La palabra "simpatía", como casi todo, viene del griego después de haber pasado por el latín. En latín era sympathīa y en griego, en su versión original, συμπάθεια (se pronuncia sympátheia). Venía a significar, en origen, la comunidad de sentimientos. Uno sentía simpatía por otro si coincidían sus sentimientos, para entendernos. El diccionario de la RAE admite cinco acepciones de la palabra, pero, para lo que vendrá después, me quedo con la tercera: "Modo de ser y carácter de una persona que la hacen atractiva o agradable a las demás".

Mientras que la simpatía es más difícil de definir, la antipatía se define rápido. Es, de nuevo, una palabra griega, ἀντιπάθεια (dígase antipátheia) que en latín pasó a decirse antipathīa. La RAE la define estupendamente como (cito): "Sentimiento de aversión que, en mayor o menor grado, se experimenta hacia alguna persona, animal o cosa".

La simpatía y la antipatía son motores emocionales de la política. Cualquier gobernante quisiera caer simpático entre el público, aunque no tendría por qué si la política, como soñaban los filósofos ilustrados, fuera territorio de la Razón (así, con mayúscula). Prueba de ello es que los tiranos, a lo largo de toda la historia, se representan como seres simpatiquísimos. Fíjense: abrazan y besuquean a los niños y éstos, qué contentos se ponen; despiertan la admiración por su porte y apostura; todos sonríen a su alrededor, alborozados por la presencia del líder y agradecidos por su gestión; en los anuncios, todos sonríen, todo es jolgorio y alegría y helado de postre. Más sonríen los tiranos, más ocultan.

Por eso, alguien defendió la democracia como el sistema político que te da derecho a estar cabreado con el gobierno. Obsérvese que en un sistema democrático comme il faut, tienes derecho a ser feliz, pero en una tiranía estás obligado a serlo. Matices que dejan de serlo cuando te obligan a tomar helados de postre sin que te apetezca y mostrarte feliz por pertenecer al pueblo elegido, a saber por qué.

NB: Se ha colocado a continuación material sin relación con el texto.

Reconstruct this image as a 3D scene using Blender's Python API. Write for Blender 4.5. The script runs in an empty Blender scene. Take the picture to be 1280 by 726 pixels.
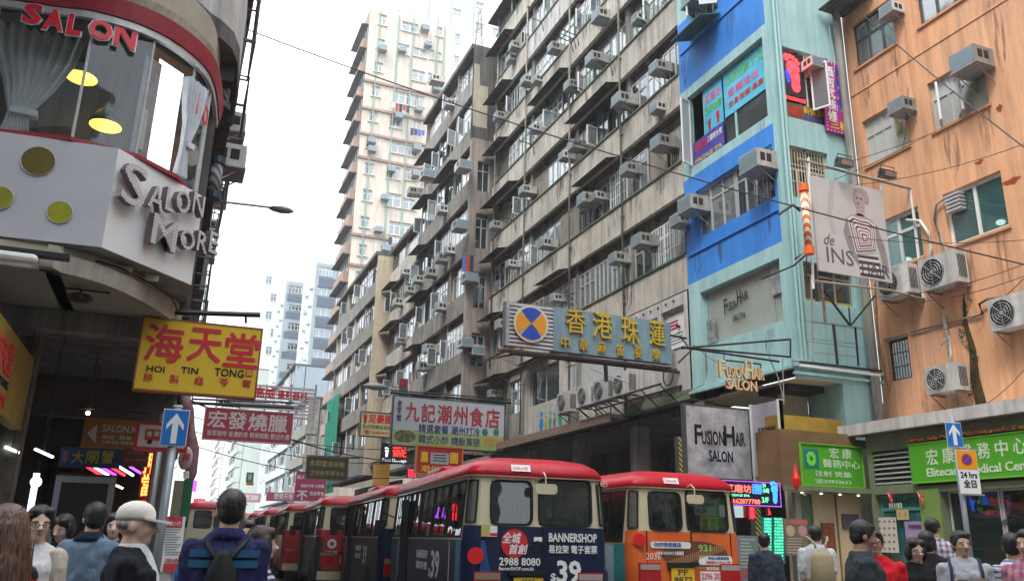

Algo de eso tastó el señor Scully. Seguro que conocen la historia. El pasado 20 de agosto, el Financial Times publicó una entrevista Sean Scully y Lilianne Tomasko, una pareja de artistas que llevaban tiempo viviendo en Barcelona. Como suele decirse, se habían integrado. Hasta tal punto que la pareja hizo muy buenas migas con el Monasterio de Montserrat, ahí es nada, que tiene en sus instalaciones una exposición permanente de la obra de esta pareja. Se habían encariñado con nuestra tierra y nuestra gente, vivían bien, se sentían a gusto aquí. La ciudad les era simpática… hasta que un grupo de habitantes se volvieron insoportablemente antipáticos.

"Ibas a reuniones en las que la gente hablaba sólo en catalán, como diciendo: ¡Jódete!", declaró el señor Scully, un poco mosca. Su hijo de doce años iba al colegio y un día sus profesores le dijeron que en el patio debía hablar catalán en vez de castellano, comentó la señora Tomasko, un tanto cohibida. Los antipáticos comenzaban a ser molestos, en todas partes. "Todo el rato lo mismo, era imposible", explicó su mujer, y Scully, tajante y en un tono más áspero, puso fin al asunto diciendo: "Al final no pudimos soportar más vivir en Barcelona por culpa de esa mierda". Ahora vive en Francia, más tranquilo.

Lo de "esa mierda" se ha publicado en los periódicos y ha corrido por las redes sociales. Un tipo de fuera que vivía tan feliz entre nosotros ha visto como esa mierda ha comenzado a joderle y hacerle la vida en Barcelona más antipática, hasta que ha hecho las maletas y ha dicho que ahí os quedáis. Yo sólo añado que esa mierda de la que habla es también la mierda que ha convertido las instituciones autonómicas en un pozo negro de corrupción, estulticia e inoperancia que se arrastra desde el asunto de la Banca Catalana, por lo menos.

Esa mierda tiene consecuencias. Barcelona ya no es faro de culturas, motor de la industria, ejemplo de nada, sino que se ha precipitado de cabeza hacia la insignificancia. Y no hablo del Barça por no echar sal sobre la herida y porque el fútbol, de verdad, me aburre. Tengo derecho a ello, ¿no? A que me aburra. ¿O tampoco?